O espancamento 🔵

 




J..., o pobre condenado, já estava amarrado no poste. Não havia a menor chance de escapar daquele iminente martírio. A sessão de espancamento iria começar. Todos estavam armados com o que houvesse: paus, pedras, objetos contundentes, perfurantes, cortantes, perfurocortantes, explosivos e um galão de gasolina — que denunciava o triste e cruel final daquela justiça com as próprias mãos.


O desgraçado J... tinha cometido o crime há muito tempo. Curiosos intervieram — na verdade, tentaram —, mas foram rapidamente dissuadidos. Na sede por sangue e na lei da periferia não havia perdão nem prescrição de traição. Sem a menor chance da imolação pública ser adiada e todos já armados, quem discordava da violenta tradição deveria resignar-se e sair de perto.


Arremessaram uma pedra. Começou uma sequência de golpes com paus, pedras e demais instrumentos. De vez em quando lançavam morteiros na direção do infeliz. Alguns, corajosos e mais empolgados ou com muita sede de justiça invadiam a “linha de tiro” com socos, chutes e voadoras.


Pronto. O serviço sujo já estava feito. Mas ninguém arredou pé, pois ainda faltava o principal: a queima do que restou inerte. O próximo episódio era o que todos mais aguardavam. O êxtase, o golpe de misericórdia, o ato final, o que há de pior dentro de cada um, o que desperta os instintos mais primitivos: a vingança. Toda a gasolina foi despejada, foi derramada no que restou do que nem o poste sustentava mais. No chão jazia um boneco, não com vísceras expostas, mas alguns maços de capim e jornais que serviam de enchimento do Boneco de Judas.


A Malhação do Judas foi o evento mais sincrético que já presenciei. Além da molecada católica, judeus, budistas, espíritas, evangélicos, umbandistas, ateus e agnósticos esperavam o dia do espancamento.


O boneco era caprichosamente confeccionado com roupa velha e enchimento, devidamente trajado para a sessão de linchamento, para depois servir como objeto de imolação e, inconscientemente, descarrego de tudo que nos afligia.
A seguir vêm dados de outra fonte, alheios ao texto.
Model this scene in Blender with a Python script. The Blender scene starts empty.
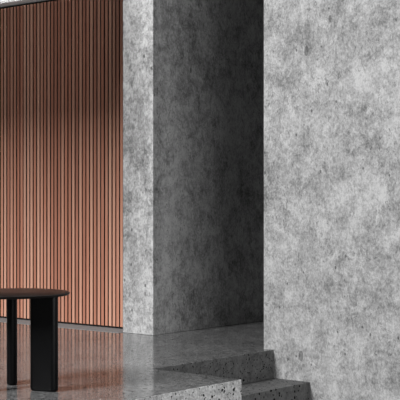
import bpy, bmesh, math, random
from mathutils import Vector, Matrix
random.seed(4)
sc = bpy.context.scene
COL = sc.collection

# ------------------------------------------------------------------ camera, world, lights, exposure
cam_d = bpy.data.cameras.new('camera')
cam_d.sensor_width = 36.0
cam_d.lens = 36.0 * 1228 / 400
cam_d.clip_start = 0.05
cam = bpy.data.objects.new('camera', cam_d)
COL.objects.link(cam)
cam.location = (0, 0, 0.92)
cam.rotation_euler = (math.radians(90), 0, math.radians(39.5))
sc.camera = cam

world = bpy.data.worlds.new('world')
sc.world = world
world.use_nodes = True
bg = world.node_tree.nodes['Background']
bg.inputs['Color'].default_value = (0.93, 0.96, 1.0, 1)
bg.inputs['Strength'].default_value = 0.012


def area(name, loc, target, sx, sy, power, color=(1, 1, 1), spread=180):
    l = bpy.data.lights.new(name, 'AREA')
    l.shape = 'RECTANGLE'
    l.size, l.size_y = sx, sy
    l.energy = power
    l.color = color
    l.spread = math.radians(spread)
    o = bpy.data.objects.new(name, l)
    COL.objects.link(o)
    o.location = loc
    d = Vector(target) - Vector(loc)
    o.rotation_euler = d.to_track_quat('-Z', 'Y').to_euler()
    return o


# daylight through the high glazing behind the camera
area('high_window_daylight', (-6.03, -4.0, 6.4), (-6.1, 6.2, 1.0), 2.0, 3.6, 2300)
# daylight through the tall glazing beside the lower level
area('side_window_daylight', (2.0, 2.6, 1.3), (-4.4, 5.6, 0.9), 4.0, 2.6, 265)

# added lamp without a fixture, brightening the beam above the timber slats
area('added_beam_light', (-9.25, 5.9, 2.51), (-9.25, 6.31, 2.50), 7.0, 0.02, 3.6, spread=24)

vs = sc.view_settings
vs.view_transform = 'Standard'
vs.look = 'None'
vs.gamma = 1
vs.use_curve_mapping = False
vs.exposure = 0.0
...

Tratando-se de crianças: algum vizinho que não devolvia a bola, alguma guloseima negada ou um brinquedo estragado.


Na Sexta-feira da Paixão resistíamos a carne vermelha; no Sábado de Aleluia barbarizávamos Judas, quase 2000 anos depois da traição, mantendo a tradição; e no Domingo de Páscoa, inocentemente, cristãos tementes a Deus, devorávamos ovos de chocolate.


A tradição portuguesa e espanhola, embora violenta, significava apenas mais uma brincadeira. Depois dessa prática inocente, algo também extremamente violento e cruel: futebol de rua.